The author, the day she arrived in the United States, walking off the plane at J.F.K. airport. (Photographs courtesy of Hollee McGinnis.)

I, on the other hand, seemingly dropped out of the sky on a Boeing 747, walking, talking and potty trained. I was adopted in May 1975 at the age of 3 ½ with just the clothes on my back: a little red pant suit and vest, and white sweater trimmed in red.

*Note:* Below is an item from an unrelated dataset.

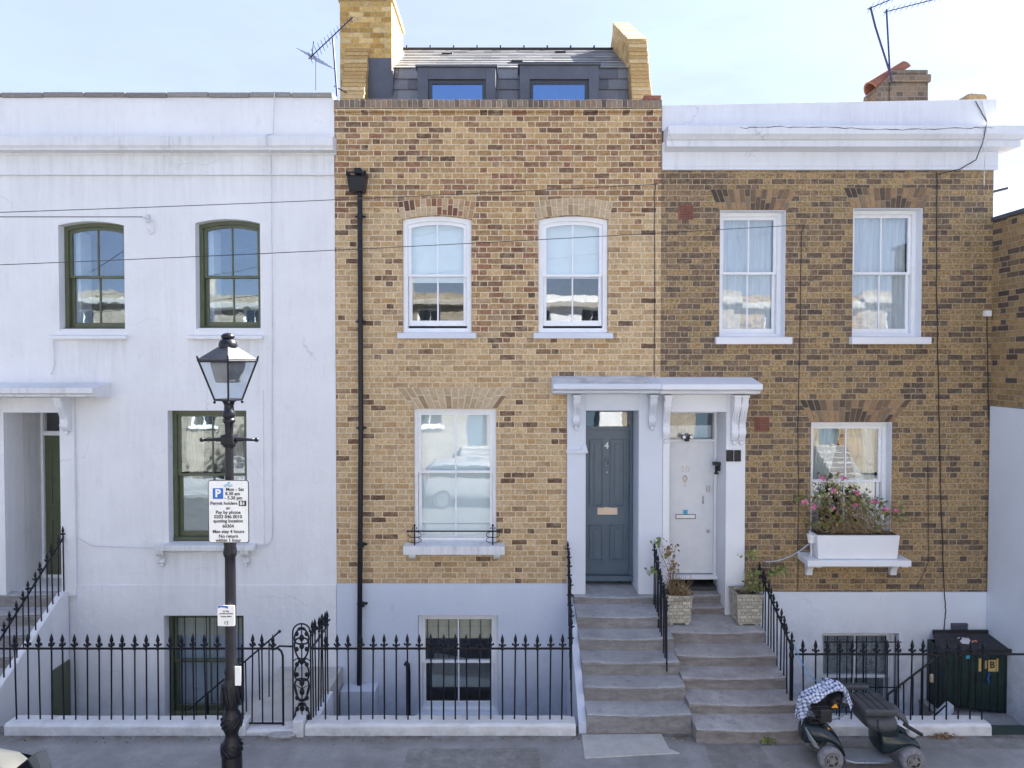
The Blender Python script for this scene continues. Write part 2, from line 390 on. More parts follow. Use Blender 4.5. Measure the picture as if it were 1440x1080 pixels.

I have no memories of that day I arrived in America – but I have been told stories so many times that I feel like I remember: running up and down the escalators of John F. Kennedy airport after being cooped up in an airplane for 28 hours; my parents giving me lollipops because I was too big for a pacifier to quiet me on the ride to my new home in the suburbs of New York City; and pushing the Uncle Ben’s white rice on the floor the first morning and eating the Entenmanns’s coffee cakes instead.

My parents told me that summer of my arrival I would sing and talk in Korean. Of course they never knew what I was saying. They also told me that in those first weeks I would run up to the front door, throw my body up against it and cry and cry and say in Korean, “Jip e ka le!” My sister, born to my parents and age 9 at the time, thought it might be some strange Korean game. So she would run up to the door, throw her body against it and say, “Jip e ka le!” I can imagine my sister doing this over and over – and turning my tears into laughter. Years later my parents learned what my Korean words meant: I want to go home.